Of course, the vast majority of people not taking a car are taking public transport instead, which is why the attacks of July 7 were so particularly nasty. In nearly every way, however, the bombings didn't really change anything, which is wonderful. I was in London for the rally afterwards, and for the very touching 2-minute silence the following Thursday – Londoners were certainly hit hard by what happened. But to their eternal credit, they didn't react by lashing out at anybody, and they bore the disruption with stoicism and general good humour. I simply can't imagine New Yorkers reacting the same way. If 50 people were killed by suicide bombers in the subway here, all manner of chaos would probably ensue, and I daresay underground ridership would fall noticeably for many months before a lot of people felt safe getting on a subway train again.

Londoners even coped well with what to me was an extremely worrying turn of events: the attempt at a second suite of bombings, two weeks after the first. Go back to those buses: on average, the amount of time one should expect to wait for a bus to arrive is equal to the amount of time one has already been waiting. Terrorist attacks are the same. In the immediate aftermath of September 11, we all feared that another attack was imminent. Today, almost four years later, we – quite rationally – feel safer. London, similarly, had gone a long time without any terrorist incident, and I very much hoped that July 7 would be the last attack for many years. The fact that the peace lasted only two weeks is very bad news: it implies that similar attacks might well come sooner rather than later.

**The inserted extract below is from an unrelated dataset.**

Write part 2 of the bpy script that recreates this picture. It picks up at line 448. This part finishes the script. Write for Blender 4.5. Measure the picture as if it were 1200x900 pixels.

Clearly, the Metropolitan Police got even more worried than I did, since the following day they ended up pumping eight bullets into the head of a perfectly innocent Brazilian chap whose main mistake was living in the same block of flats as – well, we don't know, but in any case it was a block of flats which the police were interested in.

I do understand that if you're pointing a gun at (a) a suicide bomber who is (b) armed and (c) capable of exploding himself and killing any number of people around him, it makes sense to kill him. I also understand that in the heat of a chase and in a situation requiring split-second decisions, no one can make the right decision every time. But. The commissioner of the Metropolitan Police says that there have been seven incidents like the one on July 21 just since July 7: that's one every 65 hours on average. No shoot-to-kill policy should come into play every 65 hours: that's a guarantee that it won't be very long until a tragic mistake like this one is made.

I was horrified at the news that the executed man was innocent: the idea of shooting someone in cold blood like that seemed very unBritish. My father said that the police kill innocent people all the time in places like New York, but I don't think that's true. I can't think of any case here since Bloomberg was elected and appointed Ray Kelly as police commissioner – I'd be very interested to hear if there has been one. In fact, I'd love to see numbers on how many people were killed by NYPD cops altogether during the Bloomberg administration. In any case, shooting suspects repeatedly in the head without any intelligence as to their identity is a desperate act of a police force which does not seem to be in control of the situation, and I suspect, after reading William Finnegan's article about the NYPD in last week's New Yorker, that it wouldn't happen here. Not that I want to find out.

But there was a big difference between 9/11 and 7/7, and not simply that of scale. 9/11 was an attack on America, and on New York, and, I suppose, on the Free World. "We are all Americans now" and all that. 7/7, by contrast, felt much more like an attack on Londoners than on London. London itself got back to relatively normal relatively quickly: the carnage and horror was mostly hidden away underground. The long-term effects of 7/7 will be felt mostly in the lives of hundreds of people which have been ruined; the long-term effects of 9/11 are, by contrast, global.

I feel that now New York is less at risk from a terrorist attack than London is. Say what you like about the silliness of randomly inspecting bags on the New York subway: for terrorists planning an attack on a major city, where any major city will do, New York must now be pretty far down their list. New Yorkers might hit New York, but I just don't think New York has militant Islamist youth in the way that England does. For a militant Islamist Englishman, London is the obvious target – and the events of the past few weeks are proof that there is a significant number of such men, willing to explode both themselves and their compatriots.

Yet at the same time London still felt friendlier and more vibrant, in many ways, than New York. It's certainly not as convenient a place to live: I spent £30 on one cab ride from Waterloo to Dulwich, and London's low-rise nature means that you're always a longer walk from any urban amenity than you're likely to be in NYC. But Brixton feels wonderfully alive – more so than ever, really – and is even yuppifying in a very multiethnic way, with an incredibly good new modern Caribbean restaurant called Moca which I would heartily recommend to everyone. Just down the road, in Brockwell Park, is the fabulous lido – a hugely enjoyable and varied day could easily be spent soaking up reggae performances in the park, swimming in the pool, occasionally retreating to the calm of the walled garden at the top of the hill, and never even leaving the confines of one park in a relatively forgotten corner of south London.

London's one of those rarities: a city which is at its best in the summer. The festivals, the bank holidays, the Proms, the Carnival, the precious days of wonderful weather – no wonder plane tickets are so expensive. I went there at a fraught and trying time, and still left loving the city, admiring its inhabitants, and grinning inwardly every time I saw an ad for the Toyota Prius saying that Ken Livingstone had decided to waive the congestion charge for electric cars. Once, on a bus going through Knightsbridge, a fellow passenger and I exchanged glances as a very large and extremely loud American family "joked" around on the upper deck of the bus, annoying everyone but themselves. "Those Americans, what can you do" was the unspoken message we were sending each other: "we Londoners just have to grin and bear it". But I felt like a bit of a fraud: I'm not a Londoner any more, and in fact I'm a New Yorker, which almost (but not quite) qualifies me as being an American myself.

So I come back from wonderful homestyle food on Rivington Street to wonderful homestyle food on Rivington Street, and I'm happy with the place I've ended up. I'll miss London, especially in the summer, but I still think that the corner of Avenue B and 3rd Street is the best possible place in the world to live.